As amazing as it may seem, each of these examples is taken from an actual collection file that has been submitted to us:

  1. A bad debt that has been settled and paid for partial payment. When you agree to settle a balance, you agree to take a lesser amount. The settlement could be based on many factors, such as a service dispute, your need for cash flow, or the financial condition of the indebted party. Once the agreed amount is paid you are done. If you change your mind later, you are out of luck. Move on!
  2. A payment plan that you no longer wish to honor. Hopefully, you have documented your payment plans. If you have a well-documented plan, and the other party defaults, then all bets are off. But if you enter into a payment plan with someone who makes the payments as agreed, you cannot change the deal in midstream. We received a collection account from a client where the debtor was religiously paying the agreed amount. A new credit manager came in and did not think the payments were high enough. It was probably a bad deal, but it was the deal they made, and it had not been breached. In this case, the person in question was highly offended as he was really struggling to make the payments, and felt that he had honored his end of the deal, which he had. Not the kind of customer relations story you want to tell!
  3. A debt that has been sold, assigned or factored. Factoring is used to infuse cash into a business. The original creditor sells the debt to a factoring company, and may or may not retain the right to recover the money, depending on the type of factoring arrangement. Make certain you understand your obligations under a factoring arrangements
  4. A debt that you cannot document. If you cannot prove someone owes you money, it will be difficult, if not impossible for you to collect money. Need I say it again – contract, contract, contract!
  5. A debt based on a personal vendetta. You agree to do work for Uncle Tamoush for a reduced price, or for free. Uncle Tamoush and you have a falling out, and you decide to stick it to him by sending him a bill and sending him to collections. Bad debt recovery is not about revenge. It is about getting you paid.
  6. A debt that has been discharged in bankruptcy.
  7. A debt that has is outside the statute of limitations. The statute of limitations is the period of time a debt is legally recoverable. In Maine, the statute is six years. Each state is different though, so check first. Anyway, why would you wait so long?
  8. A debt that is also being worked by another agency. If you want to fire your collection agency, and place the file with another agency, you need to first check the terms of your contract and second, inform them in writing, and get their final report with the correct balance. You can then send it to the new agency.

Which accounts perform best in collections? Generally, any service or product that you have delivered (and can document). If you know that your customer values their credit rating or would possibly need your services in the future, then your collection agency can help provide leverage. Collection agencies can certainly handle some disputes, and but more  complex disputes may  be referred for legal action.
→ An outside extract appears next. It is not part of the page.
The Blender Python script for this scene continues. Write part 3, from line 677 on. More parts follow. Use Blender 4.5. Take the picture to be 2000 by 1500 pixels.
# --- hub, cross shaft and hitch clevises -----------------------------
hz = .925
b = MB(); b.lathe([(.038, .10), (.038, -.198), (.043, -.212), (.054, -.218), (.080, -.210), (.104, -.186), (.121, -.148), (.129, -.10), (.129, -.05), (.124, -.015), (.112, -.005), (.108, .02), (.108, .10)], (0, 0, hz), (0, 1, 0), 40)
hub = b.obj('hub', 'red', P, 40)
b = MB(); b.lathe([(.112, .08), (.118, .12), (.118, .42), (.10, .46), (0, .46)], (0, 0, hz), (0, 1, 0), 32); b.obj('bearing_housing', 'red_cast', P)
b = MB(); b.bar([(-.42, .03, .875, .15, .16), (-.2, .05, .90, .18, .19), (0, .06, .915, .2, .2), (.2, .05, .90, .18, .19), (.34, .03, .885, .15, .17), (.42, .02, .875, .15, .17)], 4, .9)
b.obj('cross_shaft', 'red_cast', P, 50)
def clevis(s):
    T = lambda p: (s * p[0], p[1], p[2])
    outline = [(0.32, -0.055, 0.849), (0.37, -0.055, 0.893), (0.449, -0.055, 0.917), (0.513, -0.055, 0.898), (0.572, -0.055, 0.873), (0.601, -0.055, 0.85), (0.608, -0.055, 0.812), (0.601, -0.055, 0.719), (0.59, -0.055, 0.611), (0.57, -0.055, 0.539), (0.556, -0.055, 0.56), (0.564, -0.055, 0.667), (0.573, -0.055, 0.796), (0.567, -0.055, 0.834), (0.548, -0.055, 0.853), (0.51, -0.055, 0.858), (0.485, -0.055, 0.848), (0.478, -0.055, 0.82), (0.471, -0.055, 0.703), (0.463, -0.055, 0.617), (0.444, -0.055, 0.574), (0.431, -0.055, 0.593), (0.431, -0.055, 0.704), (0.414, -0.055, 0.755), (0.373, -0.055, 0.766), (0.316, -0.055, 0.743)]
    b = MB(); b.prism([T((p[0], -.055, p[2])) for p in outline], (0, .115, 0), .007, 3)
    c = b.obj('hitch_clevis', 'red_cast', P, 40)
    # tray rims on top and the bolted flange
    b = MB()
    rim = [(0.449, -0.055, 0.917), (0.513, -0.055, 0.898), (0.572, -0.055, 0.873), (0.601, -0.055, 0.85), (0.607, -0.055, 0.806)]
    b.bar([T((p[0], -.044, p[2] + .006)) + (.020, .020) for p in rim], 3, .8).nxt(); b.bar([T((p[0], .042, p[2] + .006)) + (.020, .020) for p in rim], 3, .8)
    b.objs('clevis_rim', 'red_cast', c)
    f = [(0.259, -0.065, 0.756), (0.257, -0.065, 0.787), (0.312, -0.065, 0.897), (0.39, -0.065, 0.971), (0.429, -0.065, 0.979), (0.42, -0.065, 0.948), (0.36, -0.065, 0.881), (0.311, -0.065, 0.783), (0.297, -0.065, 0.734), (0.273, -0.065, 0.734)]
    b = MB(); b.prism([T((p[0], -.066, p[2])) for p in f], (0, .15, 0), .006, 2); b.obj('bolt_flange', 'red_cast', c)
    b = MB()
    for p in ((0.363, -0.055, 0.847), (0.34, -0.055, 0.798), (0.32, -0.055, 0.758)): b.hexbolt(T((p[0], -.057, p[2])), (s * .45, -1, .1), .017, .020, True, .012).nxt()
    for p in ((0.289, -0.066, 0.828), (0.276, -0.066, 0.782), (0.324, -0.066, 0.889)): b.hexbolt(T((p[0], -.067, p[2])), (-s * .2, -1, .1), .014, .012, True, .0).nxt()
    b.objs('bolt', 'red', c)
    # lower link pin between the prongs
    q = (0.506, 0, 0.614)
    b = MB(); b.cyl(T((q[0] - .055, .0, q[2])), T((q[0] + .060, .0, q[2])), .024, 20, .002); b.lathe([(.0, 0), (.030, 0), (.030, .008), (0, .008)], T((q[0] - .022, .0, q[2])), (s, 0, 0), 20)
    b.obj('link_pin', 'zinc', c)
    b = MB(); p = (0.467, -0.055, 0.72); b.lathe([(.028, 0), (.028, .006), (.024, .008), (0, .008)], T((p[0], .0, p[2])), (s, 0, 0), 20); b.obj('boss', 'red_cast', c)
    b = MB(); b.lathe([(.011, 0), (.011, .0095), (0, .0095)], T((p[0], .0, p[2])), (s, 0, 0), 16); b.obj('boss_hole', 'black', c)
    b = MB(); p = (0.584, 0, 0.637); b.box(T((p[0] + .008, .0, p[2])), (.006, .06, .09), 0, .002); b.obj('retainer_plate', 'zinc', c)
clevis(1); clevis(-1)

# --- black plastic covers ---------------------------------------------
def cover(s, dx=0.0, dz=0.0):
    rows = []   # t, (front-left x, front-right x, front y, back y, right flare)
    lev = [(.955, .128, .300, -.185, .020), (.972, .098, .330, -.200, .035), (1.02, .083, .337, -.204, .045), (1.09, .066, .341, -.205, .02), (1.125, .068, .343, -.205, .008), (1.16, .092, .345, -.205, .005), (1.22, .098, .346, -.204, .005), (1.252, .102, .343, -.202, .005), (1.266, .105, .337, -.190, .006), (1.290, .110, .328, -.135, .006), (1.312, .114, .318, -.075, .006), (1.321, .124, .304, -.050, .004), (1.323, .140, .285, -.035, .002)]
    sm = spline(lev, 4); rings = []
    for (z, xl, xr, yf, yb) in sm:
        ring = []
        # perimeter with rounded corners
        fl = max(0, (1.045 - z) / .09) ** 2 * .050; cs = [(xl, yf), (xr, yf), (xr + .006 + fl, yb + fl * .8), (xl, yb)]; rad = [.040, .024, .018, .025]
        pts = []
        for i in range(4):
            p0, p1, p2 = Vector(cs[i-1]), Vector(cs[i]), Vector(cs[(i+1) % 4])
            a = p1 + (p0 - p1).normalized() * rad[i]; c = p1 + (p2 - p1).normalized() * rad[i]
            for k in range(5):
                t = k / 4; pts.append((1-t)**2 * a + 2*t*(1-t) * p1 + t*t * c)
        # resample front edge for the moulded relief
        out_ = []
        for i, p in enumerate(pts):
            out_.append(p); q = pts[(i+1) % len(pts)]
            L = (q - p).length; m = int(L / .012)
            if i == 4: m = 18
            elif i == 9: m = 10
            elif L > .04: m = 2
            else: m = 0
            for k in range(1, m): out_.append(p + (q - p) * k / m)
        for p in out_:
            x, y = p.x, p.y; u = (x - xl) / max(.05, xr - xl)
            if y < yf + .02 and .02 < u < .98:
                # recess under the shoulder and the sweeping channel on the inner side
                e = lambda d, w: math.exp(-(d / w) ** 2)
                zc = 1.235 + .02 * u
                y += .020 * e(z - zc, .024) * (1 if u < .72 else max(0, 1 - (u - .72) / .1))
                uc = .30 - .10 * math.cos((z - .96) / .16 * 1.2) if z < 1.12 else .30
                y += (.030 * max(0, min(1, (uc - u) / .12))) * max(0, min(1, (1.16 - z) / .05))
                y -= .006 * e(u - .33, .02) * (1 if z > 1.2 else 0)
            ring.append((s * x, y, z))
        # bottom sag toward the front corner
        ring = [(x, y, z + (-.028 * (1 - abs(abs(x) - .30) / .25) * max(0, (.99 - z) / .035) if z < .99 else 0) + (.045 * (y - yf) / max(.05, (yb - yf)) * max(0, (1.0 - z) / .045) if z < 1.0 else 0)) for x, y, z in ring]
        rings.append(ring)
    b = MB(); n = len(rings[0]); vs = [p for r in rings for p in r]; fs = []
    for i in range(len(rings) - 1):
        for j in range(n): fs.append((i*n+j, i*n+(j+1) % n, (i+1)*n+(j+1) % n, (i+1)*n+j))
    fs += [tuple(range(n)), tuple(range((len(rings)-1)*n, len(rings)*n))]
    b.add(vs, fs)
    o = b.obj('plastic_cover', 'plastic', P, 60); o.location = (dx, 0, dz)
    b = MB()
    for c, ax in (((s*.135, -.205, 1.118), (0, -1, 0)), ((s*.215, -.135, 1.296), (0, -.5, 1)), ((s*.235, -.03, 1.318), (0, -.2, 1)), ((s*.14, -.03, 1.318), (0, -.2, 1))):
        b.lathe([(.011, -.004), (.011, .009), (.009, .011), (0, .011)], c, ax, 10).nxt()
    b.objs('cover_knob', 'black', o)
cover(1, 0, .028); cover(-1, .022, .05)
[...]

If you are not sure, ask your collection agency. Make sure you give them all the information they will need to tell you if it is a good fit.  Most collection agencies work on a contingency fee basis, which means they do not get paid any money upfront, but are compensated with a percentage of any sums recovered. Just because you are not paying anything upfront, it does not mean the collection agency works for free. You want to develop a long-term profitable relationship with your agency, and the best way to do that is to provide the opportunity to collect files that will not only put money in your pocket but also allow the agency to get paid too.